Haber: I thought I heard you say, I may be wrong on this, but did you want to know what was going on up there? Is that what you asked?
Wilcox: Roger, roger.
Haber: Yeah, they figure their ETA right now is about forty-five minutes to an hour from the top. They wanted to know, originally from you, whether or not there was a large cornice on the summit. Of course you answered affirmative to that, but that’s about all I know right now. They just told me they’d be up there about forty-five minutes to an hour from now. I can check on more if you’d like to know.
Wilcox: Is everyone there in the party. Are there seven in the party?
Haber: I understood there were only six in the party, but I’ll check on that again. Unit One, are you reading me?
[After repeated calls he gives up.]
Haber: I guess they shut the transmitter off, John [apparently Haber momentarily forgot Joe’s name]. They had told me originally, Jerry told me that, uh, they had fifteen-knot winds and he estimated the temperatures of zero to ten degrees. But the last I talked to them at four forty, he said there were six climbers, six of them in that group.
Wilcox: OK, thanks a lot.
Haber: OK, they’re going to call back again in about a half an hour, forty-five minutes or so, when they get close to the top. Maybe we’ll get a hold of you then. Are you going to be listening in or turn it off now?
Wilcox: We’ll probably listen in. It depends on what’s going on.
Haber: Whereabouts are you right now, Joe?
Wilcox: We’re at the 15,000-foot camp on the Harper.
Haber: OK then. When you first came on I couldn’t read you but you’re coming in real clear now. Maybe we should let well enough alone. Do you have anything further?
Wilcox: Uh, no, I uh, you said some climbers didn’t go to the summit. I was just wondering who it was.
Haber: You were wondering who was up there? Is that what you said?
Wilcox: Y
es, I was wondering who was up there. Who did not go to the summit? There were seven at high camp.
Haber: Yeah, the way I understood it, there was one of the seven that got a little sick I guess and couldn’t quite make it so I guess he went back down with some of the others that were going back down to the 15,000-foot camp. That’s the way I understood it. Right now I assume there are six.

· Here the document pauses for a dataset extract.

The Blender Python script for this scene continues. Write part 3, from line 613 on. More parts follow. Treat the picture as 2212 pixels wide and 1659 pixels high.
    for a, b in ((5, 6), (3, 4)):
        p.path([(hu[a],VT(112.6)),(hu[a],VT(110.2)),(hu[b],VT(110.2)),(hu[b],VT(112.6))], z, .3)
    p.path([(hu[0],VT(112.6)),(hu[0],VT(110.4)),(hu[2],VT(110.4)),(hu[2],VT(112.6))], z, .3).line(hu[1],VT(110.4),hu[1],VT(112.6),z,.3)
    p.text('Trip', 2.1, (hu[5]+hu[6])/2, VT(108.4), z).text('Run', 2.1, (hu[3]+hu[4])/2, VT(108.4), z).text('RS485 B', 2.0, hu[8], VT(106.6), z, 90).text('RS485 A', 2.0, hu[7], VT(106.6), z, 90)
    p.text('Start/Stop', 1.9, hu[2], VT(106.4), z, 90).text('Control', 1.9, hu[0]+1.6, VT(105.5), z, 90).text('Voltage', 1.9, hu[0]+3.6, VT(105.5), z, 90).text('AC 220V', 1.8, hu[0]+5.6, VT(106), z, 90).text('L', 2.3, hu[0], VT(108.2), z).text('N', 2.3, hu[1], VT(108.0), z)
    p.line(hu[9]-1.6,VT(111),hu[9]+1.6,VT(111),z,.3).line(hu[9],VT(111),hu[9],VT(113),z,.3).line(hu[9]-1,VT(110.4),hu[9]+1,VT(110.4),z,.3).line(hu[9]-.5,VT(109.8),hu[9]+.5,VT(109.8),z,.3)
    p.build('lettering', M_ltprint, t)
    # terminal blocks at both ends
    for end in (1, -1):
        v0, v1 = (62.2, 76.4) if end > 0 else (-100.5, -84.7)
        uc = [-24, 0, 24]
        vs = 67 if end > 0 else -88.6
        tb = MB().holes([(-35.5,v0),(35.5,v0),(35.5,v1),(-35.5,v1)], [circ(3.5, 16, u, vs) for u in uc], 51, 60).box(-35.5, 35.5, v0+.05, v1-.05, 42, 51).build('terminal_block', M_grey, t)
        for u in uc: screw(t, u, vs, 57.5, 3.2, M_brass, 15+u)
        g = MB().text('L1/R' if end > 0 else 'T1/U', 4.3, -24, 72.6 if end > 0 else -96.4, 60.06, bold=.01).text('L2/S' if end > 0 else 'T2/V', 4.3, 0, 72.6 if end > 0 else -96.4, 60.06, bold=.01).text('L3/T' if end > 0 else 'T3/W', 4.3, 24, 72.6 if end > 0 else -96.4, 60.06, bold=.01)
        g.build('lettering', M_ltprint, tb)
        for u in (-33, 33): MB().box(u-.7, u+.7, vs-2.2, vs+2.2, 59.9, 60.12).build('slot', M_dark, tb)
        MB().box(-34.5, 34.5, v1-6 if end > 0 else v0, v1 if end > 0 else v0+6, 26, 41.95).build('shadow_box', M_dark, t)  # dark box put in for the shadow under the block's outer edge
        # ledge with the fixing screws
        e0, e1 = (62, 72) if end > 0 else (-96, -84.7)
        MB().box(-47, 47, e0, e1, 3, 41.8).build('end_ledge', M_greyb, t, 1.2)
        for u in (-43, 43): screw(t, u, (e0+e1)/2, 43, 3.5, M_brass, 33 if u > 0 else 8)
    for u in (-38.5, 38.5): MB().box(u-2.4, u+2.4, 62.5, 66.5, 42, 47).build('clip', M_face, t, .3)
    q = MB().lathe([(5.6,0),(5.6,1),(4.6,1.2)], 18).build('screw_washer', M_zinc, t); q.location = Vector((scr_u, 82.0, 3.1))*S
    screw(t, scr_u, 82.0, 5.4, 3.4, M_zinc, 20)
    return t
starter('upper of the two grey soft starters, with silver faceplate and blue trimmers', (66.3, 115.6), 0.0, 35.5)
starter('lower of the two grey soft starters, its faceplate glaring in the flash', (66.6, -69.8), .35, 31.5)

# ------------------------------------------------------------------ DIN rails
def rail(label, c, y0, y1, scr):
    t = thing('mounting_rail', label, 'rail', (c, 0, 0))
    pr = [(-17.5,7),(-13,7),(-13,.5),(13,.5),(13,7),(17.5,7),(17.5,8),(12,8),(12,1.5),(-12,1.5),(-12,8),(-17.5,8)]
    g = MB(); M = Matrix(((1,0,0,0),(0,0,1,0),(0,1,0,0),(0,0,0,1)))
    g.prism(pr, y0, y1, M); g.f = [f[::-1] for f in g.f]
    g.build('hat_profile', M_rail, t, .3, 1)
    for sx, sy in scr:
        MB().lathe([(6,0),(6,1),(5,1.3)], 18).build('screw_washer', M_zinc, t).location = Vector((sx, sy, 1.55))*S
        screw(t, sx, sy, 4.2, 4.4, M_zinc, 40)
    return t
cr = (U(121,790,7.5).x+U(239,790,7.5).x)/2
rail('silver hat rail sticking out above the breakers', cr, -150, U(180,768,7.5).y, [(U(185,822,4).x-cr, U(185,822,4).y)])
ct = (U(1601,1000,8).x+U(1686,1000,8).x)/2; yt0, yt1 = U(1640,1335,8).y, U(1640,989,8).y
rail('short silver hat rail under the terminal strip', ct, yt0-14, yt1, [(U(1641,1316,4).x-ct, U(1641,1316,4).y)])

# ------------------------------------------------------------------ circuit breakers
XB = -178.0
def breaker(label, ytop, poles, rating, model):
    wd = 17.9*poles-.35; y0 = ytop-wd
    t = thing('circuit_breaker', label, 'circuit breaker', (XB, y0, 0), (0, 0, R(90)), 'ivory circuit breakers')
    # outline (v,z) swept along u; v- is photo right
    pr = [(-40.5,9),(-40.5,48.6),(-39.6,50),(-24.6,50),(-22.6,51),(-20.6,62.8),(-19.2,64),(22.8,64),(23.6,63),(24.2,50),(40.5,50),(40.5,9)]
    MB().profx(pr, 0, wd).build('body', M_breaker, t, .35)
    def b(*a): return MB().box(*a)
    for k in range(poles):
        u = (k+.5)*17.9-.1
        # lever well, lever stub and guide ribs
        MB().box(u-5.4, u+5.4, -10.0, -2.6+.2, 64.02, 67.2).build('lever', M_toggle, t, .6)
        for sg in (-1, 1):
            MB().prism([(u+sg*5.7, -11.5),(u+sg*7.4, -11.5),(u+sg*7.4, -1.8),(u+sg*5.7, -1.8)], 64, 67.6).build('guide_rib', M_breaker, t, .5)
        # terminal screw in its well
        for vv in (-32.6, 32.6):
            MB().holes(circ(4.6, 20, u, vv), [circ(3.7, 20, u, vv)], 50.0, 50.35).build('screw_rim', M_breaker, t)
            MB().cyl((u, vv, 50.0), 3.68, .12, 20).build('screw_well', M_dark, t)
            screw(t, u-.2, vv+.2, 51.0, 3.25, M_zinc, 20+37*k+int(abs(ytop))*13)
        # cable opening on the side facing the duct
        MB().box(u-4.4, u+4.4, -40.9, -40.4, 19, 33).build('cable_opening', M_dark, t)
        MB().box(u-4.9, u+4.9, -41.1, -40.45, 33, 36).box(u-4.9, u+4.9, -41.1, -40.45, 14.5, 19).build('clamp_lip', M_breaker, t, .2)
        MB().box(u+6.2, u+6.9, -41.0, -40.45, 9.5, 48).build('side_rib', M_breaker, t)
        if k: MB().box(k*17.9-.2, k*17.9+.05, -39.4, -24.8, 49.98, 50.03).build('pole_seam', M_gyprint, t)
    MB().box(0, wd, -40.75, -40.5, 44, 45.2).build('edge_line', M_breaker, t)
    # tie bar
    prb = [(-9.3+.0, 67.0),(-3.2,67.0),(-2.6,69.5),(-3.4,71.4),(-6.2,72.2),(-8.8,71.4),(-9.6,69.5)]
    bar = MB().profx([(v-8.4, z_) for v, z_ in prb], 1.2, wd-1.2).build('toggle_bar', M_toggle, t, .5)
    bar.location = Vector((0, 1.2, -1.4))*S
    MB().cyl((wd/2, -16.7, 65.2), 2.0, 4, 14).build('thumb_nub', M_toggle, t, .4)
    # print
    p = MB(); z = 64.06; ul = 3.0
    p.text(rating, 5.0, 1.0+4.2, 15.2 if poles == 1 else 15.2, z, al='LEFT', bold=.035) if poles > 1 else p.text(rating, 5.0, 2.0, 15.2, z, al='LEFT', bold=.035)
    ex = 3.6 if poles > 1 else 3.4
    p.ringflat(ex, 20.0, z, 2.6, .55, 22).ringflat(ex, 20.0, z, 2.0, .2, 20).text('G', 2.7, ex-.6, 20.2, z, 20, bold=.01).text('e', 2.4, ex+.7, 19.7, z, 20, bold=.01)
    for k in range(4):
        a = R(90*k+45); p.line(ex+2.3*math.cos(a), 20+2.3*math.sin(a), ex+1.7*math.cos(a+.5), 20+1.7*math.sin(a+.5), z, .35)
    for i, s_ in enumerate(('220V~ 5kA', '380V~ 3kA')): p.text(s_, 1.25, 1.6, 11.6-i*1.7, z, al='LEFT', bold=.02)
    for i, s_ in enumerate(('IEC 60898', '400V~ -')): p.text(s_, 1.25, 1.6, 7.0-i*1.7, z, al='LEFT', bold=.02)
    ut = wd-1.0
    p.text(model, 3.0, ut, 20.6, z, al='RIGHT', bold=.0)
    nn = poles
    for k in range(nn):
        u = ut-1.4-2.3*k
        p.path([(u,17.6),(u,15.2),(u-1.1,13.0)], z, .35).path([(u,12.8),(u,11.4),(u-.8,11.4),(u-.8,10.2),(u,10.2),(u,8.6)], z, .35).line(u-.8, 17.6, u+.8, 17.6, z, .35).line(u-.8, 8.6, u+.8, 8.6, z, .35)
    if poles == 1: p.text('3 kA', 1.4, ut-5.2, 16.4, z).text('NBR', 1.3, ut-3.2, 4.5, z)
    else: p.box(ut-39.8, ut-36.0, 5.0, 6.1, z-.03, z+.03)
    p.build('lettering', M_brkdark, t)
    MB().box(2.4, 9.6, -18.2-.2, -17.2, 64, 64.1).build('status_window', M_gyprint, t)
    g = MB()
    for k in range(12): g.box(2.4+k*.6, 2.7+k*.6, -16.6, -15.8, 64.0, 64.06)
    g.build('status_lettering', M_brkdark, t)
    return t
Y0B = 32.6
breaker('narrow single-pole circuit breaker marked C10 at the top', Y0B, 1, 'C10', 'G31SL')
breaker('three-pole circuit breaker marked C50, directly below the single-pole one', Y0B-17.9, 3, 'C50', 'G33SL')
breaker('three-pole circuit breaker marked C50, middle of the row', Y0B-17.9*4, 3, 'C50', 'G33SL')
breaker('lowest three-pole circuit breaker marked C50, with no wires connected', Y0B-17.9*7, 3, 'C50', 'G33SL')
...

Wilcox: There is no one here, uh, Anshel Schiff did not attempt the summit. But there should be one other climber at the 17,900 camp who did not attempt the summit today. I was just wondering who it was.
Haber: Oh, I see. OK. No, they didn’t mention to me who it was. Next time I talk to them I could ask them.
Wilcox: OK. We’ll listen in, in about a half an hour.
Haber: OK then, Joe. We’ll see what we can do then.
Fifteen-knot winds at 5 degrees Fahrenheit would have produced a wind chill factor of about 15 below zero. Hardly extraordinary conditions, and certainly nothing to be concerned about. An hour passed before Clark called again, around 9:30 P.M. and Haber starts the recorder before answering.
Haber: This is KHD 6990 Eielson. Go ahead, Unit One.
Clark: Gordy, we’ve got real problems up here. Do you have any arrangements to contact Unit Two?
Haber: I tried to call them just a little while ago and I couldn’t get an answer. Why don’t you let me try again; stand by.
[Haber calls Unit 2 but gets no response.]
Haber: Uh, I don’t get an answer [from] Unit One, Jerry. Uh, I originally had told them we would, you’d probably be calling about a quarter to nine and so they said they’d be listening in. I imagine they had their radio on and shut it off. But they might, they might turn it on periodically, uh, although I don’t know when. I don’t imagine they’ll leave it on the whole time because of the batteries. What’s the problem?
Clark: Well, this route is not well wanded at all. We’ve lost the wands. We’re just floundering around. We don’t know whether we’re on the summit ridge or not. We don’t know whether the summit ridge is supposed to be wanded or not, and uh, we just thought we’d check it out. We think we’re pretty close to the summit, but uh, we can’t tell. We’re just floundering around on the flat here. Visibility is about three hundred feet.